The Immigration Reform Monster
By Charles Krauthammer
Friday, June 1, 2007


WASHINGTON -- Beware legislative behemoths. Beware "comprehensive immigration reform." Any bill that is 380 pages long is bound to have nooks and crannies reflecting private deals, quiet paybacks and ad hoc arrangements that you often don't learn about until it's too late.

The main provisions of the immigration reform monster are well known. But how many knew, before reading last Saturday's Washington Post, that if Einstein were trying to get a green card, he would have to get in line with Argentine plumbers and Taiwanese accountants to qualify under the new "point system" that gives credit for such things as English proficiency and reliable work history? Good thing Albert was a patent office clerk, and that grooming isn't part of the new point system.

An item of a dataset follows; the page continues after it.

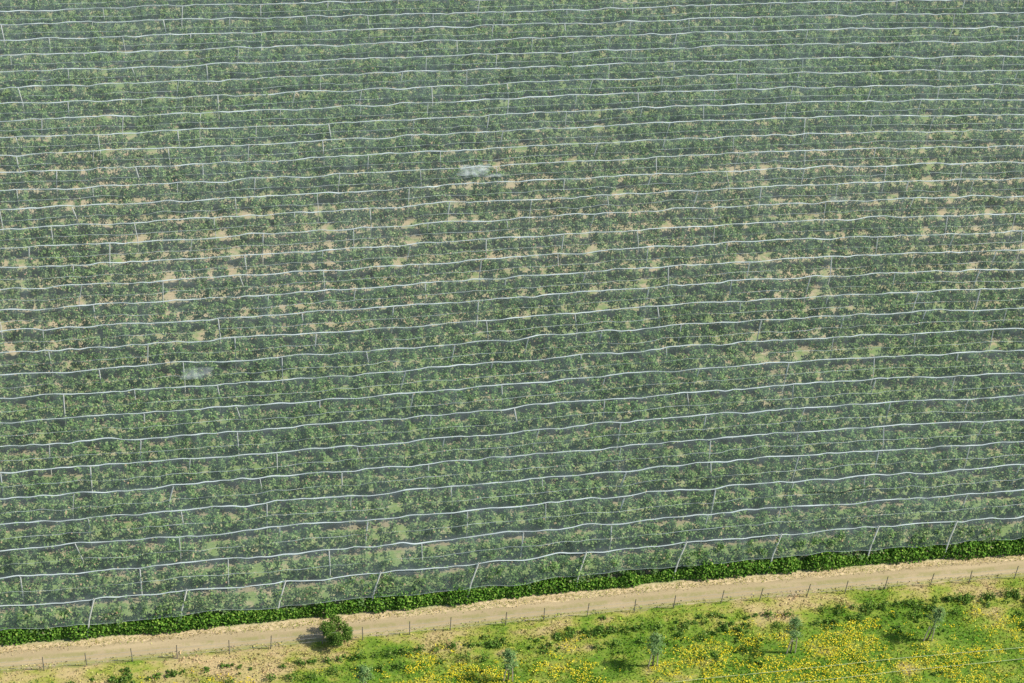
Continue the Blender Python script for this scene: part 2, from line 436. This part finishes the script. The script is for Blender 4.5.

Senator John McCain (R-AZ), accompanied by Senator Diane Feinstein (D-CA) (L) and others, speaks during a news conference on immigration reform legislation on Capitol Hill in Washington May 17, 2007.

Until now we've had a special category for highly skilled, world-renowned and indispensable talent. Great musicians, athletes and high-tech managers come in today under the EB-1 visa. This apparently is going to be abolished in the name of an idiotic egalitarianism.

I suspect this provision is a kind of apology for one of the few very good ideas in the bill -- taking skill, education and English proficiency into account rather just family ties, and thus cutting back on a chain migration system in which the Yemeni laborer can bring over an entire clan while the engineers and teachers desperate to get here languish in the old country.

The price for this lurch into rationality appears to be the abolition of the VIP fast track, which constitutes less than 2 percent of total immigration and, from the point of view of the national interest, is the most valuable. This staggeringly stupid idea is reason alone to vote against the immigration bill.

Beyond stupidity, the bill offers farce. My favorite episode is the back-taxes caper. John McCain has been going around telling everyone that in order to be legalized, illegal immigrants will, among other things, have to pay back taxes. Such are the stern requirements on the "path to citizenship."

Problem is, McCain then discovered that back taxes were not in the bill. The Homeland Security Department had argued that collecting on money paid under the table -- usually in cash, often with no receipts -- is pretty much impossible. Indeed, the cost of calculating and collecting the money would probably exceed the proceeds.

Now, nonpayment is not the kind of thing you want to defend when trying to sell immigration reform to citizens who do pay their taxes -- back and otherwise. So last week, John McCain proposed an amendment to restore the back-taxes provision. A somewhat sheepish Senate approved this sop -- unanimously.